Es la desembocadura final de un proceso que
viene de décadas y que termina ahora por sumir al equilibrio de poderes en la
confusión definitiva. Todo lo cantó el coro de la tragedia desde que se despojó
al Ejecutivo de la atribución de nombrar a los jueces y fiscales supremos para
entregársela al Consejo Nacional de la Magistratura. Hoy con la Junta Nacional
de Justicia lo único que ha cambiado es que antes la sociedad civil tenía
mayoría en el organismo, hoy la tiene el Estado.
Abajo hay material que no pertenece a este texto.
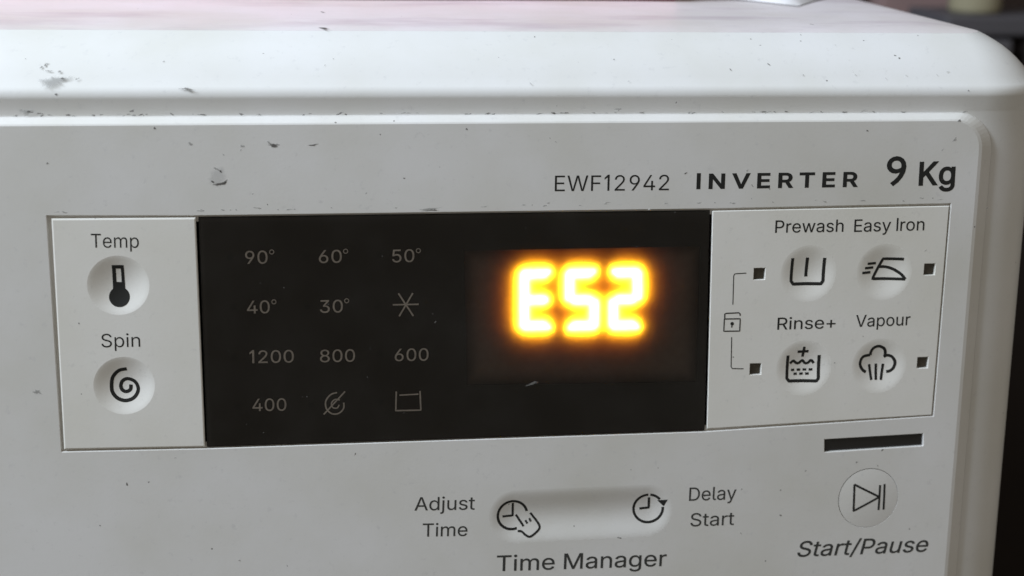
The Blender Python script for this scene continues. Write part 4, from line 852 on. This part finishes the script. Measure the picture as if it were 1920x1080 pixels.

Allí ha vuelto a quebrarse el ya desbalanceado
equilibrio de poderes de nuestra democracia de baja gobernabilidad. La primera
quiebra fue en su nacimiento mismo, cuando los constituyentes de 1823
decidieron desde la primera hora fundar una república, pero darle el poder al
Congreso. Desoyeron el consejo de Bolívar, que advirtió en el Discurso de
Angostura que si uno quiere ser una república debe darle el poder al Ejecutivo
para equilibrar el enorme peso del Congreso que representa al pueblo soberano. En
lugar de eso, creamos en el Perú una república donde el poder lo tiene el
Congreso: una quimera, un ser mitológico con el cuerpo de un animal y la cabeza
de otro.
La imposibilidad de resolver en ese marco incoherente
el conflicto de poderes llevó con los años a la peregrina idea de la supuesta
necesidad de un árbitro por encima de los poderes para resolver sus conflictos:
el Tribunal Constitucional. Este procedió a arrogarse en su Ley Orgánica la
condición de “supremo intérprete” de la Constitución, cosa que no está en la
Constitución y es, por tanto, inconstitucional. Hoy el Tribunal Constitucional
es un poder por encima de los poderes sin contrapeso alguno. Es una reinvención
del absolutismo.
Irónicamente, para desbaratar esa
construcción precaria bastaría –y el día llegará- en que el más humilde de los
jueces decida, en aplicación del control difuso constitucional, declarar
inaplicable una sentencia del Tribunal a un caso cualquiera. Allí se verá por
fin que ese falso rey siempre estuvo calato. Su dama, en cambio, la Junta
Nacional de Justicia, es hoy una gorgona más poderosa que nunca.